I’m coming late to the party on the news that Casey Kasem is retiring from “American Top 40.” To tell the truth, I wasn’t sure he was still alive, although his profane in-studio rant (BAD LANGUAGE ALERT) will surely live forever. It’s been a long time since I thought much about Casey Kasem. But for a few crucial years, he was the most important entertainer in my life.
This is going to make me sound like an unbelievable geek, so it’s accurate. From the time I was 11 or 12 until I was 15 or 16, I wrote down the Top 40 every week. I’d write down the artist, the song, the label, and off to the side I had a little arrow saying how far up or down the song was since the week before. In my town the Top 40 show was Sunday mornings — when we went to church — and so I’d put my little Sears portable tape recorder next to my Sears stereo and tape an hour (as much as the tape could hold) of the 3-hour show. Sometimes, when the preacher went long or we went out to lunch, I’d miss part of the show. Then I’d beg my mom later in the week to take me down to Norwich Street, where a bookstore that sold porn and cheap paperbacks was also the only place in town that sold Billboard magazine. Then, with the printed Top 40 in hand, I’d fill in the blanks in my little notebooks.

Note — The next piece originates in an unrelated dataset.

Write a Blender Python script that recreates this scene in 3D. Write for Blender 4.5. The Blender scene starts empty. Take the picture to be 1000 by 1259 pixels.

I rooted for some songs and against others — I remember really hating that Diana Ross theme from “Mahogany” for some reason, and of course it sailed right to No. 1. But there were thrills too — I couldn’t believe that something like “Ballroom Blitz” made it all the way into the top 5. Still love that song.
I couldn’t have told you back then why I was obsessed with the Top 40. I’m not all that sure I can tell you now. It had something to do with giving a sense of order to the world — the same reason I used to keep a scorecard for the baseball Game of the Week until I fell asleep in about the fifth inning. (I couldn’t get into regular-season baseball even when only one game a week was on TV.)
It had something to do with the dawning idea that some things in life were cool but also uncool, that you could like them and make fun of them at the same time. Everyone I knew listened to “American Top 40” every week but everyone always made fun of the long-distance dedications — the thing Casey was ranting about up above — because they were so corny. We always had our little parody versions — We all thought the canine kidney transplant went well, but the next morning little Fluffy died in her sleep, and we’ve never been the same since… Casey, in honor of our little Fluffy, could you please play “Highway to Hell?”
But mostly, I think, it had something to do with fitting in. When I was little we listened to nothing but country in our house, and it took me years to get up to speed to what the other kids in school knew by heart. (I still remember hearing two classmates sing the break in “Black Water” and having NO idea what song it was.) This was a problem on many levels — I remember seeing everybody crowd around a kid with Nikes when I had never even heard of Nikes and had just recently found out about Adidas Stan Smiths, which of course by then were totally and completely out of style. When you’re 12, little stuff like that is somehow the most important information in the world, and I never felt like I was in on the conversation. Except for music. At that time — middle school, early high school — if you knew the Top 40 you could get by. And so I think what Casey Kasem gave me every week was comfort. One little part of my life where I wasn’t out of step.
Even back then, it wasn’t true that everybody was listening to the same music — I knew that from my country years. Now, of course, you can scan the iPods of your typical fifth-grade class and find everything from show tunes to Swedish death mental. We have access to more music, more movies, more clothes, more everything. I don’t miss the days when the Top 40 defined music. But I do miss getting out those notebooks every Sunday, drawing my little arrows, wondering what song was coming next, and what Casey would tell me about it. He helped me figure out the world, three minutes at a time.